Not sure what you have in Kanada. In the U.S. our wire gauges are 18 gauge, 16 gauge, etc. This is the diameter of the stranded wire itself, not the sheathing.
You Compufire has input and output wires. Which do you need?
The stator output to R/R input wires are 18 gauge on a Suzuki stator. There is nothing to be gained by going larger on these wires.
When I changed out my R/R, I put 16 gauge on the R/R ground wire, 18 gauge on the sense wire, and 14 gauge on the 12V output wire.

This is for the reg\rect output leads. The OEM wiring is all significantly smaller.

I would run as much of the (+) 12 ga wire as you can till you meet up with the 16 ga Red disappearing into the harness.
I would cut down the (-) 12 ga and put a ring lug on it to your most convenient single point ground. proceed as normal from there.
For all other grounds 16 ga is sufficient as long as nothing is much over 1 ft per run.

So it is 12 gauge nice to know. I can go get some connectors.

I am using no more than 6 inches of the reg\rects = and _ leads.

The negative lead is going directly to the battery whereas the positive is going into the wiring harness. Its should be the same as the OEM layout.

Actually, it's 10 gauge.

You are probably correct, it is thick stuff. A 10 ga it is clearly designed to allow the R/R to be mounted 4 ft from the battery. Otherwise there is no need for any wire above 14 ga (say 1 ft runs).

Use your wire strippers to remove some of the 10 gauge strands so it fits the connectors you get. The demand from the bike is going to be lower than the rated capacity of the Compu-fire so that's not a problem.

thanks guys for the help. Yah this wire is thicker than standard house wiring you find at a switch.

Why such large gauge? How much power are you transmitting? Have you checked the voltage drop over those runs? I am stunned at the figures you are quoting.
I checked a few simple calculators on the web for the voltage drop over length, and they seem to think differently. This is one simple calculator chosen at random: Calculator
I would just like to understand how you came up with those numbers.
Thanks.

This analysis was for the SSPB but will be real close for a standard fuse box. It focuses on the voltage drops between he battery and the R/r.

Thanks. I don't quite follow the column V, which I take to be Voltage drop, and the %voltage drops column.
Taking only the 15 Amps examples, let's look at the first row under R/R extended to 4 ft with 10ga wire.
If you are charging at 14.5V you say there is a 0.060V drop, which equates to a 27.7% voltage drop?
I am sure I am missing something there.

the analysis identified 4 wires which run between the r/r and battery. Because of the way current sits there are different currents in each of these legs. Each row uses the standard formulas to compute voltage drop base nog gs , length of wire and current. The individual voltage drops for each wire are in column v. But a four voltage drops are summed for each of the combination compared.
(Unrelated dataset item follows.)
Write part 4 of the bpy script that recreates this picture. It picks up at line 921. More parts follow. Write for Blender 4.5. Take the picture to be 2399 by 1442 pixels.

The total voltage drop is also in column v but indicated in red. The first case is 1 ft length shows approximate 0.1 v drop so if the r/r is regulating at 14.5 there will be 14.4 at the battery due to these wirevoltage drops. Dirty connections can make it far worse . The percentages shown in green are just divining up the total voltage drop for each configuration to show how it is distributed amount the wire sets. It is not a percentage of the 14.5 supply although it could have been calculated that way. The intent was to show which wire was showing the biggest portion of the voltage drop.
note this is essentially an ideal configuration using a single point ground. If your system is different then you would have to make adjustments. For similar wire sizes and lengths the drops should always be worse.

Thanks. Each section shows the numbers for each of the 4 legs, with a sum of the voltage drops in red.
Clearly, being 1 foot away you could use 14 ga wire and obtain excellent results.
Since we cannot possible know the loss over the connections, we must assume perfectly clean connections at this time.
At 4 foot, the voltage loss using 10 gauge wire is still greater than the voltage loss at 1 foot using 14 ga wire.
However, at 4 foot using 14 gauge wire is only 0.329V, which is only 1.03% of the total 14.7V.
I normally look for less than 2% loss over the length of the wire, so would you disagree that 1.03% is acceptable? If so, please explain why.
Also, are you using 4 foot because the R/R would be located at the front of the bike, possibly for cooling?
Thanks.

A friend of mine has a newer model Triumph and it has the R/R right up front must run hot. The Compufire 55402 runs pretty cool as it is, but I had no room under my battery box or under either side panel for mine, and it comes with ~4 foot 10 gauge leads for all 5 wires so I mounted it to the frame up front above the oil cooler. I had a thread about it, but can't find it for some reason.